··· GIVEN ENTRIES
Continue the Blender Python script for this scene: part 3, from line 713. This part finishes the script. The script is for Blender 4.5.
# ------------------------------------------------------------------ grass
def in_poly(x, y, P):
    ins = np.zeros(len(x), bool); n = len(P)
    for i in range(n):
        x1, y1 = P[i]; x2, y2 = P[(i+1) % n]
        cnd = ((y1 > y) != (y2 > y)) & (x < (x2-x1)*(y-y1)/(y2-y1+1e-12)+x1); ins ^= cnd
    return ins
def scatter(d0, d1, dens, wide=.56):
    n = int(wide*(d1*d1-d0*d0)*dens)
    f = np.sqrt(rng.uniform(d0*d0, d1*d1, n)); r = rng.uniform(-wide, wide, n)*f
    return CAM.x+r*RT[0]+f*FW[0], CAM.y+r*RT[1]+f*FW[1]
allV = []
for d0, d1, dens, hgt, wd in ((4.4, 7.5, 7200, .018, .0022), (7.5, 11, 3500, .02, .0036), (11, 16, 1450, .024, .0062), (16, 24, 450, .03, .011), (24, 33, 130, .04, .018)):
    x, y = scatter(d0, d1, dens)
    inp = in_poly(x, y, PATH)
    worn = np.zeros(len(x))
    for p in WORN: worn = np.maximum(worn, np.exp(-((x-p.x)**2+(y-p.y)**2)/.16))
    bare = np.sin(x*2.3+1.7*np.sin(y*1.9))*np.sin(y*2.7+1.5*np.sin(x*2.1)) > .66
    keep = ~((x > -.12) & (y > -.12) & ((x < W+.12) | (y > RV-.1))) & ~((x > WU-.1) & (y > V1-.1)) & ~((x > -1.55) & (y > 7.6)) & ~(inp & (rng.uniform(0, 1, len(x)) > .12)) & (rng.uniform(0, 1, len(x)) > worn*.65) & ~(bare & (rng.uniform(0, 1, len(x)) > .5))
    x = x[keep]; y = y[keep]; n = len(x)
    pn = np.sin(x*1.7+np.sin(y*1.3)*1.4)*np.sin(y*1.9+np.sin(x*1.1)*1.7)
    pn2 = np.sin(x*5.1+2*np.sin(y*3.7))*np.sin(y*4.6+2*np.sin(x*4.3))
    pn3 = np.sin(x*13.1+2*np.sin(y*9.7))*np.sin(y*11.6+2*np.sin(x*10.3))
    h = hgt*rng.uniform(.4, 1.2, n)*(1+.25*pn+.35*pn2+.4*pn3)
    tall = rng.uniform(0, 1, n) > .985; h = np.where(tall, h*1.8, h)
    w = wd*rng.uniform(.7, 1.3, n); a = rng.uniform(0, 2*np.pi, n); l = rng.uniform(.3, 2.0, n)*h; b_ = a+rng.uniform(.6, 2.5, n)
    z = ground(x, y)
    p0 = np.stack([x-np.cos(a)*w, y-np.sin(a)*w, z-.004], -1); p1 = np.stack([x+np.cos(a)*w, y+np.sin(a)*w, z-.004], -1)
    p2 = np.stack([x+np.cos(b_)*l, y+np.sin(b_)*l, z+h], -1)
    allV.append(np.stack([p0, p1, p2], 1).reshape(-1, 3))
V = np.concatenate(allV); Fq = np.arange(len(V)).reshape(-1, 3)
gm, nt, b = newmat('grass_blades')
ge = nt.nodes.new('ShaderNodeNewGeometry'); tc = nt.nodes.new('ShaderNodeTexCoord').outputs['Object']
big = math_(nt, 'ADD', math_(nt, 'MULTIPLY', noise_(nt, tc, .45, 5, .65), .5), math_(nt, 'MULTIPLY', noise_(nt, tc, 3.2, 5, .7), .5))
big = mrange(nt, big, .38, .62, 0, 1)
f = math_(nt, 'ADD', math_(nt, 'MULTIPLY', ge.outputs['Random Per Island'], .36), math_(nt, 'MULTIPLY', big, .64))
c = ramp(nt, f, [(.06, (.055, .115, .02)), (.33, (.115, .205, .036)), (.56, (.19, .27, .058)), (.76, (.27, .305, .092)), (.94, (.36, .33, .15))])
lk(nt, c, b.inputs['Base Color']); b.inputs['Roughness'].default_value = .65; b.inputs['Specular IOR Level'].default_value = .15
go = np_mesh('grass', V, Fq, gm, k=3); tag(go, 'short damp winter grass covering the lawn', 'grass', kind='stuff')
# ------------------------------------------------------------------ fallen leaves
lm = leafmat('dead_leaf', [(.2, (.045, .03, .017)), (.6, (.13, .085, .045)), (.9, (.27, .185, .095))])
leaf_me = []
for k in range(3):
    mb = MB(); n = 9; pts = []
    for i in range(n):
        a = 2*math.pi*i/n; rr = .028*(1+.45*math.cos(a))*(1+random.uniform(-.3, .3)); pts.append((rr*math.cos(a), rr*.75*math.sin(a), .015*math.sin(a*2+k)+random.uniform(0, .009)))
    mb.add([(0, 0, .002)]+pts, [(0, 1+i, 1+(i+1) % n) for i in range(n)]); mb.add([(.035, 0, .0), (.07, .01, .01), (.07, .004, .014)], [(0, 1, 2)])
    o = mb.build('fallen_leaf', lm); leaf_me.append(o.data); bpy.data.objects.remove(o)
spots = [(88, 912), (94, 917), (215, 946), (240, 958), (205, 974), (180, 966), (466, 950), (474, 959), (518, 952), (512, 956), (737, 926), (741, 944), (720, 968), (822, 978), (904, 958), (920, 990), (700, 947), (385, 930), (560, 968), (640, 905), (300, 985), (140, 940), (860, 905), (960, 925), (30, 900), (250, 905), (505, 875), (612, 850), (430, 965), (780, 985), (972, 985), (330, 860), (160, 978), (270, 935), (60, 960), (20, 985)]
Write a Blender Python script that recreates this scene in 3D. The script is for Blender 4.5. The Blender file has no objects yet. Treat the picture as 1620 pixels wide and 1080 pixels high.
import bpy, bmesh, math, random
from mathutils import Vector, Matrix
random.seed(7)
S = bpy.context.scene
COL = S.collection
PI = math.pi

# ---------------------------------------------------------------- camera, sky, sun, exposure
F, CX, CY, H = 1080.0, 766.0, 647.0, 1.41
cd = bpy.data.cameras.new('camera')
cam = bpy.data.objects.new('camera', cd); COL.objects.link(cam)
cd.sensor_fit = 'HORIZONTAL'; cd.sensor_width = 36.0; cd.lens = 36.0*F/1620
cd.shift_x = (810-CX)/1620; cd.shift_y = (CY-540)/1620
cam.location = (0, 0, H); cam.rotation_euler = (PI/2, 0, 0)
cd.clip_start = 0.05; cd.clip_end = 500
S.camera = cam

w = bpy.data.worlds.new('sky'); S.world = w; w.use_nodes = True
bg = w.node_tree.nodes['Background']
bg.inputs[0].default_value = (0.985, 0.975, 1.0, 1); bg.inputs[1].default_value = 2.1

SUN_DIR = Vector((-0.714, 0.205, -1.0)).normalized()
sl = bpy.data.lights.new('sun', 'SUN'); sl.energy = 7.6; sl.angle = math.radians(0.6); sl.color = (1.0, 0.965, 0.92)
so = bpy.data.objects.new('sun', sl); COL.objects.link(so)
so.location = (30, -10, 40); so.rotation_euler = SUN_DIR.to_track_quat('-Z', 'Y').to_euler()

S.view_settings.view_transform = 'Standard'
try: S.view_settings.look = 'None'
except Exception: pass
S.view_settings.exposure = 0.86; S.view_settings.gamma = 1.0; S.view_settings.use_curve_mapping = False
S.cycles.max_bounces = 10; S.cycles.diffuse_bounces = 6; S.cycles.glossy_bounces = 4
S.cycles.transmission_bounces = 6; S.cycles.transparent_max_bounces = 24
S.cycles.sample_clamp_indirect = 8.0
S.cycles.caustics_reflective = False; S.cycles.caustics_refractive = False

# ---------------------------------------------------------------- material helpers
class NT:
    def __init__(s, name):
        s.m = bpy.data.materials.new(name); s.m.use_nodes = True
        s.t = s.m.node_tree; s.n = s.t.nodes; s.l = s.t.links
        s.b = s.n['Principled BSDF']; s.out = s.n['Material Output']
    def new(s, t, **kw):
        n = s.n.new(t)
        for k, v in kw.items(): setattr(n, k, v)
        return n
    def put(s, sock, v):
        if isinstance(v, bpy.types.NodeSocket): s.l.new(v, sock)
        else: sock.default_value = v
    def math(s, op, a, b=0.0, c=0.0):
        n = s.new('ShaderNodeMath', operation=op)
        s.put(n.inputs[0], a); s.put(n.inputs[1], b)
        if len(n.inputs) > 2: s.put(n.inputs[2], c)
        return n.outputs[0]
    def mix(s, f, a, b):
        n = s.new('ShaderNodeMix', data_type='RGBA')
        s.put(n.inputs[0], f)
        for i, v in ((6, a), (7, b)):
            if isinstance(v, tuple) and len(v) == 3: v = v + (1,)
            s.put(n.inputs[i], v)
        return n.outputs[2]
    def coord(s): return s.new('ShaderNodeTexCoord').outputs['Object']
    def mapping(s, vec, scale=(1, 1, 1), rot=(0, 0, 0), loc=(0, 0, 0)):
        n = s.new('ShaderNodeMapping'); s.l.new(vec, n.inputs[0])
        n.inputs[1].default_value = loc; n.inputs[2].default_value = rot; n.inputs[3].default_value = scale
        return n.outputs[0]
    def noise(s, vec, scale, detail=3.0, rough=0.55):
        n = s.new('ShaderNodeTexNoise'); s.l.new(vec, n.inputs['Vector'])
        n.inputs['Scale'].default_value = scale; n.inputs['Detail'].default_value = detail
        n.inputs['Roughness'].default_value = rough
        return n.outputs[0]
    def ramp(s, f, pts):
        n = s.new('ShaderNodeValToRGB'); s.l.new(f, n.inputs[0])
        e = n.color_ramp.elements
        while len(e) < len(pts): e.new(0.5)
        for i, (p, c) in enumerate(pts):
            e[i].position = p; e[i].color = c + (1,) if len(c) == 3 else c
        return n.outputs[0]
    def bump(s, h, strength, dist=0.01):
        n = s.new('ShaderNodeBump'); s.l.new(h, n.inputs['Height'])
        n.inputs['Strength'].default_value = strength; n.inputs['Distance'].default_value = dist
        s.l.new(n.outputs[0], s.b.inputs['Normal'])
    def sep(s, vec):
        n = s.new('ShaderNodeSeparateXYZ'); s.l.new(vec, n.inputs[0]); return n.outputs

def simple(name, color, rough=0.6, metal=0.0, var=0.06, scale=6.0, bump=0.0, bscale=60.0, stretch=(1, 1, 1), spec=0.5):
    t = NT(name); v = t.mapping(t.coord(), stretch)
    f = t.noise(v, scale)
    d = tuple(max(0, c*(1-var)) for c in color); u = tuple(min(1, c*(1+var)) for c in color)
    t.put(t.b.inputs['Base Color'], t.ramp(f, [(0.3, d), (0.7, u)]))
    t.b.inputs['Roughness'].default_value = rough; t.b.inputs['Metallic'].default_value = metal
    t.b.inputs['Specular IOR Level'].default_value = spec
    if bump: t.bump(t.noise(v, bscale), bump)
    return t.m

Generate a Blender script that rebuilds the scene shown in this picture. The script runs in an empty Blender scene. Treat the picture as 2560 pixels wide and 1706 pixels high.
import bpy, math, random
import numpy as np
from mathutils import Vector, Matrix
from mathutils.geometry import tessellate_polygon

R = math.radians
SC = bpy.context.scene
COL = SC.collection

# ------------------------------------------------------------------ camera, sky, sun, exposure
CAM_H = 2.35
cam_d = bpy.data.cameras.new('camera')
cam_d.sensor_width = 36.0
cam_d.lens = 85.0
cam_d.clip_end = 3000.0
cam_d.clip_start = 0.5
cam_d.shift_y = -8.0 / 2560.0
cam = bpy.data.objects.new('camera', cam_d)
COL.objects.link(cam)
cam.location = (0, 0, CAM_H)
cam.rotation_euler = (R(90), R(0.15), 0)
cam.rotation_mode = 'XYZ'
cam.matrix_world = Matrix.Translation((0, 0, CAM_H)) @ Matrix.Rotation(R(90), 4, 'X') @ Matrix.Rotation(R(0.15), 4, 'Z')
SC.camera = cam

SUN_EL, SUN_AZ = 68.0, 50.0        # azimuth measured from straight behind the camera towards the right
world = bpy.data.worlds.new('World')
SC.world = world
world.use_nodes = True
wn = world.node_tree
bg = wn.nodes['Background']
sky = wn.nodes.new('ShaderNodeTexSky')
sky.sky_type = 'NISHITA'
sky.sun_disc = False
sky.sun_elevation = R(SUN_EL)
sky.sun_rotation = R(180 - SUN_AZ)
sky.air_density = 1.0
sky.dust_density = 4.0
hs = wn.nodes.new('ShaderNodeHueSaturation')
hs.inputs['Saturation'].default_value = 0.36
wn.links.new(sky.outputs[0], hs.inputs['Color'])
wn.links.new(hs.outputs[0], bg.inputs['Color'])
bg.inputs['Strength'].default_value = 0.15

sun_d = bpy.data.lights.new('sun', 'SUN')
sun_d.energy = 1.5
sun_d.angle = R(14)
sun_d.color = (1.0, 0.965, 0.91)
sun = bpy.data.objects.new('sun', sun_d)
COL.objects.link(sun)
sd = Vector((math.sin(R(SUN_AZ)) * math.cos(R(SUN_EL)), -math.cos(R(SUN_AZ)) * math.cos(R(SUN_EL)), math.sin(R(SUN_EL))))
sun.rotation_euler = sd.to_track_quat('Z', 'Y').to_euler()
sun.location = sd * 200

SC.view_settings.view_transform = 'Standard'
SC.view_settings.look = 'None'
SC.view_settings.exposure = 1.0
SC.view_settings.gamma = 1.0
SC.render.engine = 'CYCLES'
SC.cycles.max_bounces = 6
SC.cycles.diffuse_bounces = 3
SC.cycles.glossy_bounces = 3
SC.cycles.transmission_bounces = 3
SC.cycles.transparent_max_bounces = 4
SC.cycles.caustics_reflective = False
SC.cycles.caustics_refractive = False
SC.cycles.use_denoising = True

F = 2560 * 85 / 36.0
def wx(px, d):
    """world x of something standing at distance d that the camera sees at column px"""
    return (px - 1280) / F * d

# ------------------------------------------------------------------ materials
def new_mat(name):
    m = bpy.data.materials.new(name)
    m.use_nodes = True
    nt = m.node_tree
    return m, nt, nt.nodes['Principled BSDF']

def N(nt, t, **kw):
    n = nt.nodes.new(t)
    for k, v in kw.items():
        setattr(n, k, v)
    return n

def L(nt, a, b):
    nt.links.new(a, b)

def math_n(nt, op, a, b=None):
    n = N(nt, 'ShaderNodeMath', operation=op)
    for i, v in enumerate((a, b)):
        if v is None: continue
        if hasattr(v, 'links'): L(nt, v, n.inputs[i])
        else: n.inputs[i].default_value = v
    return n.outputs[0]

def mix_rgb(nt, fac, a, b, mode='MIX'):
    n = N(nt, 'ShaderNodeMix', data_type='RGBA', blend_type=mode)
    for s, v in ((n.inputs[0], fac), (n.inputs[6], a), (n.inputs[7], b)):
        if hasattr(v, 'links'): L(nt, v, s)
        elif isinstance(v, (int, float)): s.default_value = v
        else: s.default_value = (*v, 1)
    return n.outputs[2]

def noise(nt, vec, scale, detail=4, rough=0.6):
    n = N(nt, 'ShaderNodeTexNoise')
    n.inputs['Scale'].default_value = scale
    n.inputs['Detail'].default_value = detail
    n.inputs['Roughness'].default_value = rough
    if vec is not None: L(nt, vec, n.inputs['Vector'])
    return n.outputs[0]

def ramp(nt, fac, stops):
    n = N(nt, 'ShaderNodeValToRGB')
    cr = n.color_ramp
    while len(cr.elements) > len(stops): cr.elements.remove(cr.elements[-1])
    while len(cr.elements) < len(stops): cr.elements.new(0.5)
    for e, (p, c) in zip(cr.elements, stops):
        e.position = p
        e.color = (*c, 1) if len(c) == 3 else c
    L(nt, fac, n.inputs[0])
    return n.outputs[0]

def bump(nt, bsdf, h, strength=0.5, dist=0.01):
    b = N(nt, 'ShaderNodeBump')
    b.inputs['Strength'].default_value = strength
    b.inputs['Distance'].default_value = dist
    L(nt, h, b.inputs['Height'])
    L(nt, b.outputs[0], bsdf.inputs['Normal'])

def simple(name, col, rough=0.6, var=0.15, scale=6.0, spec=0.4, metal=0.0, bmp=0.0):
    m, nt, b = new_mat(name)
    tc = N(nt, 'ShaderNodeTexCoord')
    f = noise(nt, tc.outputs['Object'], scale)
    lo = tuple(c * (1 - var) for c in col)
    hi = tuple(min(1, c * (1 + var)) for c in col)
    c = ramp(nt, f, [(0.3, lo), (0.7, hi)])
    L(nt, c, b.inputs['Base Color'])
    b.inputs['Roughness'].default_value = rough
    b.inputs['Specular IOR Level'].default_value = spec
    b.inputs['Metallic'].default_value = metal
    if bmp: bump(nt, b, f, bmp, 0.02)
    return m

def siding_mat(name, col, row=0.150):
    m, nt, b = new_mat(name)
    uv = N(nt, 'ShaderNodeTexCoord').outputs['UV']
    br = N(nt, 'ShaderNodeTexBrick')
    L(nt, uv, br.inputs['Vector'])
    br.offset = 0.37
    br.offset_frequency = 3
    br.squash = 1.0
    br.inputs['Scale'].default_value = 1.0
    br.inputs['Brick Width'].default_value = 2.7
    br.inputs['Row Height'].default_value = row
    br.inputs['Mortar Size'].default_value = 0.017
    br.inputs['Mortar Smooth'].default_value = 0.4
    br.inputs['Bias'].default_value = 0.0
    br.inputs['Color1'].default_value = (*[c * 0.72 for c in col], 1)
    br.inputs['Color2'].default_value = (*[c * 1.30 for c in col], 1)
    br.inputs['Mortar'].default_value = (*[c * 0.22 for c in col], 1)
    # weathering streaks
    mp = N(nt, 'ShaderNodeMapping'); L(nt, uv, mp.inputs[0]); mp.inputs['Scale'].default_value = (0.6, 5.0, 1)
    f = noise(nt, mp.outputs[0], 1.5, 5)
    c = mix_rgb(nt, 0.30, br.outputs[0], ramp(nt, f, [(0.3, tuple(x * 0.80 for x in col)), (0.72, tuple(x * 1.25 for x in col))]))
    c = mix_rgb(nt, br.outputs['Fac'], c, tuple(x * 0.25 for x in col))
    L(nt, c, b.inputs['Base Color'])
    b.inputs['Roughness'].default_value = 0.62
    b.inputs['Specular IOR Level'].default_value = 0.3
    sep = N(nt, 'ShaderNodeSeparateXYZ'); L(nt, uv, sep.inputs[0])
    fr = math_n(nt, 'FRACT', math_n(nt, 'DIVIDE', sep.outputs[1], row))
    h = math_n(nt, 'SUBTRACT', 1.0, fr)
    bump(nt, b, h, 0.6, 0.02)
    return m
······
**AIM:** Above are the records. Copy the lines beginning at the one that has "Generate a Blender" and ending with the one that has "SC.camera = cam", unchanged.

**OUTPUT FOR THIS TASK:**
Generate a Blender script that rebuilds the scene shown in this picture. The script runs in an empty Blender scene. Treat the picture as 2560 pixels wide and 1706 pixels high.
import bpy, math, random
import numpy as np
from mathutils import Vector, Matrix
from mathutils.geometry import tessellate_polygon

R = math.radians
SC = bpy.context.scene
COL = SC.collection

# ------------------------------------------------------------------ camera, sky, sun, exposure
CAM_H = 2.35
cam_d = bpy.data.cameras.new('camera')
cam_d.sensor_width = 36.0
cam_d.lens = 85.0
cam_d.clip_end = 3000.0
cam_d.clip_start = 0.5
cam_d.shift_y = -8.0 / 2560.0
cam = bpy.data.objects.new('camera', cam_d)
COL.objects.link(cam)
cam.location = (0, 0, CAM_H)
cam.rotation_euler = (R(90), R(0.15), 0)
cam.rotation_mode = 'XYZ'
cam.matrix_world = Matrix.Translation((0, 0, CAM_H)) @ Matrix.Rotation(R(90), 4, 'X') @ Matrix.Rotation(R(0.15), 4, 'Z')
SC.camera = cam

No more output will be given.